Protection de l’habitat essentiel du chevalier cuivré
Avec plus de 100 mois de retard, et environ 4 mois après le dépôt d’une demande de contrôle judiciaire, la ministre fédérale des Pêches et des Océans et le ministre de l’Environnement ont enfin signé l’arrêté ministériel activant l’interdiction de détruire l’habitat essentiel du chevalier cuivré en vertu de la Loi sur les espèces en péril.
La genèse du recours
Le 7 janvier 2021, la Société pour la nature et les parcs du Canada (SNAP) et le Centre québécois du droit de l’environnement (CQDE) ont déposé une demande de contrôle judiciaire à la Cour fédérale contre la ministre fédérale des Pêches et des Océans.

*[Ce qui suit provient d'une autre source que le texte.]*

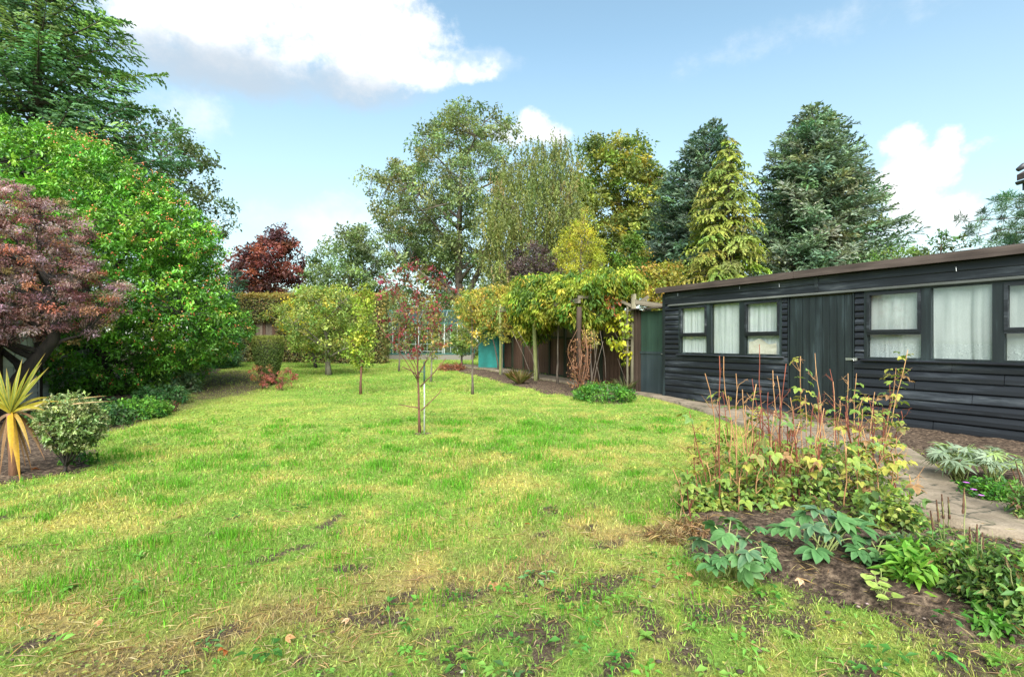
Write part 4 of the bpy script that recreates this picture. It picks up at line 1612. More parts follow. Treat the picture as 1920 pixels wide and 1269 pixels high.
# ------------------------------------------------------------------ overlapping-slat fence on the left boundary
M_LARCH = woodmat('grey_green_larch', [(.34, (.30, .30, .26)), (.52, (.54, .56, .5)), (.7, (.66, .67, .6))], 'x', 6, .85, .4, 18, .2)
sl_me = []
for q in range(5):
    V, F = [], []
    n = 12
    o1, o2 = random.uniform(0, 6), random.uniform(.004, .010)
    for k in range(n):
        x = 1.8 * k / (n - 1)
        w = o2 * math.sin(x * 4 + o1)
        V += [(x, .006, .0 + w), (x, -.012, .004 + w), (x, .002, .118), (x, .012, .118)]
    for k in range(n - 1):
        for e in range(4):
            F.append((k * 4 + e, k * 4 + (e + 1) % 4, k * 4 + 4 + (e + 1) % 4, k * 4 + 4 + e))
    F += [(3, 2, 1, 0), tuple(4 * n - 4 + e for e in range(4))]
    me = MB().add(V, F).mesh('slat')
    me.materials.append(M_LARCH)
    sl_me.append(me)
fbase = np.array([-8.04, 8.3])
uu = np.array([UX, UY])
fla = math.atan2(UY, UX)
posd = ['overlapping-slat panel nearest the camera, left of the frame edge', 'grey-green overlapping-slat fence panel behind the yellow-striped spiky plant',
        'grey-green overlapping-slat fence panel behind the maple trunk', 'slat fence panel shadowed behind the evergreen shrub', 'far slat fence panel hidden behind the evergreen shrub']
for p in range(-1, 4):
    o0 = fbase + uu * (p * 1.9 - .75)
    z = float(gz(*o0))
    t = thing('fence_panel', posd[p + 1], 'fence', (o0[0], o0[1], z), fla, 'slat fence panels on the left boundary')
    for k in range(20):
        o = obj('slat', sl_me[(k * 3 + p) % 5], None, t)
        o.location = (.04, random.uniform(-.002, .002) + (.008 if k % 2 else 0), .08 + k * .085)
    for x in (.03, .62, 1.22, 1.80):
        MB().box(x, x + .035, -.03, -.014, .05, 1.8, .001).build('batten', M_LARCH, t)
    MB().box(0, 1.88, -.035, .03, 1.80, 1.83).build('capping', M_LARCH, t)
    MB().box(-.07, .02, -.05, .05, -.1, 1.9, .003).build('post', M_BROWNW, t)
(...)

Les demandeurs se portaient à la défense du chevalier cuivré (Moxostoma hubbsi), une espèce de poisson menacée de disparition. Il s’agit du seul poisson ayant une aire de répartition exclusive au Québec. Celle-ci est très restreinte, se limitant à un tronçon d’eau douce du fleuve Saint-Laurent situé entre le lac Saint-Louis et le lac Saint-Pierre et à quelques-uns de ses affluents, dont la rivière Richelieu. La protection de l’habitat essentiel du chevalier cuivré est primordiale pour assurer sa survie et son rétablissement.
Par ce recours, la SNAP et le CQDE exigeaient la mise en œuvre du paragraphe 58(5) de la Loi sur les espèces en péril. Ce paragraphe prévoit que la ministre des Pêches et des Océans doit mettre en œuvre un mécanisme relatif à la protection de l’habitat essentiel d’une espèce en péril désignée dans les 180 jours suivant la mise dans le registre du programme de rétablissement de l’espèce.
Le gouvernement fédéral contrevenait à sa propre Loi sur les espèces en péril à l’égard de l’habitat essentiel du chevalier cuivré, une espèce de poisson qu’on ne retrouve qu’à un seul endroit au monde, au Québec. En effet, la Ministre accusait un retard de plus de huit ans quant à son obligation d’activer les mesures d’interdiction de détruire l’habitat essentiel du chevalier cuivré.
Le 20 juin 2012, le Ministre titulaire de l’époque mettait dans le registre public des espèces en péril le programme de rétablissement du chevalier cuivré. En vertu de la législation, le ministre fédéral responsable des Pêches et des Océans aurait dû prendre un arrêté ministériel pour protéger l’habitat essentiel de cette espèce au plus tard 180 jours après cette date, soit le 17 décembre 2012. Cet arrêté ministériel vise à interdire complètement de détruire des « éléments » de cet habitat, lequel a été établi par les scientifiques fédéraux.
Par le dépôt de cette demande, la SNAP et le CQDE cherchaient à obtenir une ordonnance visant à enjoindre à la ministre des Pêches et des Océans de mettre en œuvre un mécanisme relatif à la protection de l’habitat essentiel du chevalier cuivré, tel que prescrit par la Loi sur les espèces en péril. De plus, ils demandaient l’émission d’un jugement déclaratoire reconnaissant que la ministre a agi illégalement en omettant de le faire dans les délais prescrits.
Une victoire décisive
L’adoption de l’arrêté ministériel par le gouvernement fédéral est une grande victoire pour le chevalier cuivré, surtout dans le contexte où le projet d’expansion du port de Montréal à Contrecoeur menaçait l’intégrité de l’habitat essentiel de l’espèce. TJL est fier d’y avoir contribué!
La SNAP, le CQDE et les avocats de TJL restent cependant vigilants quant à toute demande d’autorisation qui pourrait entraîner la destruction d’éléments de l’habitat essentiel du chevalier cuivré. Les conditions d’émission d’une telle autorisation, prévues à l’article 73 de la Loi sur les espèces en péril, sont strictes et indiquent clairement qu’une activité autorisée ne peut mettre en péril la survie ou le rétablissement de l’espèce.